The new Center is a development from Resilient Leaders Project, which began in 2017 with funding from Lilly Endowment Inc. Resilient Leaders Project researched the needs and strengths of ministry leaders, asking what helps leaders to thrive in the midst of challenging contexts. From that research, they developed a frame of the essential components of resilience: people, practices, and purpose. They created a 7-month program, the Certificate in Resilient Service, to support the resilience of ministry practitioners. Early in the project, the team also drafted their learnings into the Resilience Report, a white paper that has since shaped the formation of clergy-support programs around the world.

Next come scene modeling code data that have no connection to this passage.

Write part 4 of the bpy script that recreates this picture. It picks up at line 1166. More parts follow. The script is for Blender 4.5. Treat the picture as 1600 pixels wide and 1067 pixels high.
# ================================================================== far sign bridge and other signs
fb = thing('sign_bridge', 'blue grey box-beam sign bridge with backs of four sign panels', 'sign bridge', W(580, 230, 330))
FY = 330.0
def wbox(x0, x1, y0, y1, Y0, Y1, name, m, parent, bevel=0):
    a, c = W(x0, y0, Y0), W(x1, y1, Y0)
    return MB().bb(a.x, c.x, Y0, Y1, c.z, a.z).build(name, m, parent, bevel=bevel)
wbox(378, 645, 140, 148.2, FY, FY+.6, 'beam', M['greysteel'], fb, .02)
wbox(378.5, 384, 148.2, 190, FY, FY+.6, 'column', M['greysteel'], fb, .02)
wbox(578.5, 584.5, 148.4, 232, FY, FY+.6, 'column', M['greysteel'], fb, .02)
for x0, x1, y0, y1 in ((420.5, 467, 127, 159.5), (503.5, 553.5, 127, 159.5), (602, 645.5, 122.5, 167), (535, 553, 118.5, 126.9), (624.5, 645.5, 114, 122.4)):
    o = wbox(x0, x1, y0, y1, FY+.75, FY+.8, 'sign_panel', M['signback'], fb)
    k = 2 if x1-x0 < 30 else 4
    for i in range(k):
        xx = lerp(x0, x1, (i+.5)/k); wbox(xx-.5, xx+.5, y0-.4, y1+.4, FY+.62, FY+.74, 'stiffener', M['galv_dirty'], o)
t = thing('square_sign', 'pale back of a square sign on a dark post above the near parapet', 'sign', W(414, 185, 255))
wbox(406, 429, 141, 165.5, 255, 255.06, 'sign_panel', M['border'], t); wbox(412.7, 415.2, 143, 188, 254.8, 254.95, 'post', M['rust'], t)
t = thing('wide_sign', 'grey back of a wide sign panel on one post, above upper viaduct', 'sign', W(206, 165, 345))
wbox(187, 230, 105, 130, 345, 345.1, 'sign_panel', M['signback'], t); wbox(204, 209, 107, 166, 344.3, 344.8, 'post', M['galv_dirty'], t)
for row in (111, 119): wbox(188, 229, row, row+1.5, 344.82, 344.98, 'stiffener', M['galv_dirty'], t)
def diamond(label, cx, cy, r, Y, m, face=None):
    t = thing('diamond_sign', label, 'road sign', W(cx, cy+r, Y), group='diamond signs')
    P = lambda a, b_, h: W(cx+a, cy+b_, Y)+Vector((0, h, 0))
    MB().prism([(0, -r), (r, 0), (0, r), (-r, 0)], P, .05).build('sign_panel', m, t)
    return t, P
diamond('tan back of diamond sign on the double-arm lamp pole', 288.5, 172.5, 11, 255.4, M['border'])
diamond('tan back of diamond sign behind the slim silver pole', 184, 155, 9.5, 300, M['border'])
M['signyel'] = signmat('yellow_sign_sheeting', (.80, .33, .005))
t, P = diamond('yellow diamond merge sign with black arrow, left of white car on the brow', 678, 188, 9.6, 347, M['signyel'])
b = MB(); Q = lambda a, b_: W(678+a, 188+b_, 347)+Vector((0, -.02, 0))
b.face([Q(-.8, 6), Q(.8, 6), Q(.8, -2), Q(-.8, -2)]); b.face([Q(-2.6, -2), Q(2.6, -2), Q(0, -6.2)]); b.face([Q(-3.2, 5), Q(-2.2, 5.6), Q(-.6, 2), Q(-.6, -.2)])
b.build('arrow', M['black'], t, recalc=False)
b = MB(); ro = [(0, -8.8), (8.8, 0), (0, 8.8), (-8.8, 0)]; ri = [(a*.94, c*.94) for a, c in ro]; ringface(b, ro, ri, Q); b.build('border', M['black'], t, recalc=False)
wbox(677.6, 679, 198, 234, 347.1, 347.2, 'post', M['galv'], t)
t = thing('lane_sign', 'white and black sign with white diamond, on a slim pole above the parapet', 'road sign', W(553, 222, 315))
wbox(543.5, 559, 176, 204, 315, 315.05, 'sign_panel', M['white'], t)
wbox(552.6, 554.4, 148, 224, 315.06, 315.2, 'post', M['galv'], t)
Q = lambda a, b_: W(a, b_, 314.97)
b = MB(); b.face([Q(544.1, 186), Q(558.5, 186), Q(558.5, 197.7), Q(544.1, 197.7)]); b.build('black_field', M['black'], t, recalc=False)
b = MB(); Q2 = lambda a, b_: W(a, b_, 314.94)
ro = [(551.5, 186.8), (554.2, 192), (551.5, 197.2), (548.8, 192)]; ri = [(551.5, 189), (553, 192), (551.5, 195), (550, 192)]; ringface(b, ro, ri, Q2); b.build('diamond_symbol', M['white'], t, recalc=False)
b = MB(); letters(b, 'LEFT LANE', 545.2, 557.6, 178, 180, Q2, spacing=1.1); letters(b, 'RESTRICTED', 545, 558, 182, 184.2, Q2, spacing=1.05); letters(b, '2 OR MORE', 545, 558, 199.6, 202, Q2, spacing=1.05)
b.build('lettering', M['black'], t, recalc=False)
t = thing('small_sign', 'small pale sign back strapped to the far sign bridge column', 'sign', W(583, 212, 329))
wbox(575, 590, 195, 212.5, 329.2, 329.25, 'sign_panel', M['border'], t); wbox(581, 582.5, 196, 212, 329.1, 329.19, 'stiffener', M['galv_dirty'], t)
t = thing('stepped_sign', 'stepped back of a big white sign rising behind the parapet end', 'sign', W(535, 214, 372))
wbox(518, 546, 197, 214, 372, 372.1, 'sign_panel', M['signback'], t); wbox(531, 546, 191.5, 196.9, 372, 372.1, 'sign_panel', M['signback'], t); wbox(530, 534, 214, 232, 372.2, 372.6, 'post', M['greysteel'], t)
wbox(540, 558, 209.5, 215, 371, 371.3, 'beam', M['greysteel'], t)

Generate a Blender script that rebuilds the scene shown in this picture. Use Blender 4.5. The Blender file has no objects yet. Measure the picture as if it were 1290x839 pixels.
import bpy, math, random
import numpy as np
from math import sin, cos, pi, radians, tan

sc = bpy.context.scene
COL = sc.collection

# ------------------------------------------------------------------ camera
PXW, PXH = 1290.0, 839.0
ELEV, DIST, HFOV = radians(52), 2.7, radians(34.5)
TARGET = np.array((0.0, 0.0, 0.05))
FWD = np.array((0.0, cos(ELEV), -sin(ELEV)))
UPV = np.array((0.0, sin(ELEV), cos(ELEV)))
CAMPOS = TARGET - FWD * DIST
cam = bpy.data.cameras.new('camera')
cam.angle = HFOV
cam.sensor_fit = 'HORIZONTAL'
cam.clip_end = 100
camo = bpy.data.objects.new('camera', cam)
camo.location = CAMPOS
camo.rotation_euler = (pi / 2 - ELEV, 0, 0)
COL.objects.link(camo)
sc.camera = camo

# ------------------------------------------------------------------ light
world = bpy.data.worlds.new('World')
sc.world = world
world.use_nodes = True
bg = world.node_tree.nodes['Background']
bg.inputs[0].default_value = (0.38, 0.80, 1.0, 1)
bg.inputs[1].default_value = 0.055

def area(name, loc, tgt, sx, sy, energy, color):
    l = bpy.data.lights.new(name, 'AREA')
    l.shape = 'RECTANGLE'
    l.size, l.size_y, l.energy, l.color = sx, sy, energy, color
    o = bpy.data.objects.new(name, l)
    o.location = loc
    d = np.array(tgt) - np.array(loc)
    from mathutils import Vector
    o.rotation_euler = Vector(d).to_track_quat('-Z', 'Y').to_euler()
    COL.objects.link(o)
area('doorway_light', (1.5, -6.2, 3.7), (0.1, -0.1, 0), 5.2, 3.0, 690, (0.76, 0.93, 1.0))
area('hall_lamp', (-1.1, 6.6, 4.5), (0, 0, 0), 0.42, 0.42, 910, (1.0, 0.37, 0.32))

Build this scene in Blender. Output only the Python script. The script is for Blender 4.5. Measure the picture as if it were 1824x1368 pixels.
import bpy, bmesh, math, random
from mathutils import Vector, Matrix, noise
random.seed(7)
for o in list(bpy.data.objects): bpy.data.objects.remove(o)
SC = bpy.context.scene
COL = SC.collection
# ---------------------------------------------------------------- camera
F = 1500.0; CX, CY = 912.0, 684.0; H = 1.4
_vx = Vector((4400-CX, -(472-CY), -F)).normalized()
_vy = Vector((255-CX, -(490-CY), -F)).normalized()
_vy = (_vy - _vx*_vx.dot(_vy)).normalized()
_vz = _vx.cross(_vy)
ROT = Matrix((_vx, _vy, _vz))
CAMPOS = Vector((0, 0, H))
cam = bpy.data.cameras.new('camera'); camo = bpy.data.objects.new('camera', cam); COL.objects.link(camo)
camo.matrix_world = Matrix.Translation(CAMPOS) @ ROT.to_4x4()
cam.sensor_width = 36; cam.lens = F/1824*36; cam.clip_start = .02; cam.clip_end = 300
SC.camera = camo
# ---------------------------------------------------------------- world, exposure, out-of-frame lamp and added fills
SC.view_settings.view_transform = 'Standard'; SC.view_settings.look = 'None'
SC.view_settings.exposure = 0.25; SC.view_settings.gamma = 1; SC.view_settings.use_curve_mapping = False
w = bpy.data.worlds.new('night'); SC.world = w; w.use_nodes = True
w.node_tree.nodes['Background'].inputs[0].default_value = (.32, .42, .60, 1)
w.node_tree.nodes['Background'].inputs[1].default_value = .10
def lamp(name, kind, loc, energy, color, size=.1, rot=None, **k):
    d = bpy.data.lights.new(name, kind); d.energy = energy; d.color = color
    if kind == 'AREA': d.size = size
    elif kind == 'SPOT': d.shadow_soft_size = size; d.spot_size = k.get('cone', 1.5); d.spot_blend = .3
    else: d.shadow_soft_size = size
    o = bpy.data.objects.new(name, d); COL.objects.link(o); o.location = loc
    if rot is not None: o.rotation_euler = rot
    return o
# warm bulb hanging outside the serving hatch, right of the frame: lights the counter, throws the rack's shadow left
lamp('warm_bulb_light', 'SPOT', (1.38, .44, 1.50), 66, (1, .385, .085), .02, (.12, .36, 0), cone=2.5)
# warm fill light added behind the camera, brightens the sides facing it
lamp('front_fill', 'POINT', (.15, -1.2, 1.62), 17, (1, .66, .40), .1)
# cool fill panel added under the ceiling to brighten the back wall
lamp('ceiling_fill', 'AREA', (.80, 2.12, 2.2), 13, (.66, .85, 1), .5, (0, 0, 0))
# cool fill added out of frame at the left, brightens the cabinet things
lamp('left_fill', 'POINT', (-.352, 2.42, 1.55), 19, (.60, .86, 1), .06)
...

In 2020, a second grant from Lilly Endowment enabled the team to develop a program for congregational teams to listen and design responsive ministries in rapidly changing local contexts. This program, now in its pilot cohort, is the start of Trusting Teams Project. It additionally funds the operations of Christ & Cascadia, an online journal focused on innovative faith communities in the pacific northwest bioregion. Christ & Cascadia is the first offering of Place Project.
These three initiatives — Resilient Leaders Project, Trusting Teams Project, and Place Project — will now be components of the Center. The initiatives will work in concert to resource, train, and connect leaders to grow their resilience, develop the capacity of working groups, and respond to local human and natural ecosystems as unique expressions of faith.
The Center for Transforming Engagement has big plans to host gathering events, workshops, online courses, downloadable resources, and training programs with the goal of equipping leaders and teams to build cohesive communities marked by resilience, belonging, and regenerativity.
“Our vision is to restore institutional health through resilient leaders, trusting teams, and deep listening to the human and natural ecosystems of local contexts,” says Kate Rae Davis, Director of the new Center. “Over the last five years, our work with hundreds of leaders has repeatedly emphasized a key learning: while hope and vision may come from a leader, real social change only comes through groups working with one another in response to their context. We are committed to the rebuilding of institutions and healing of society through combining the best tools of the social sciences with the Christian values of faith, hope, and love.”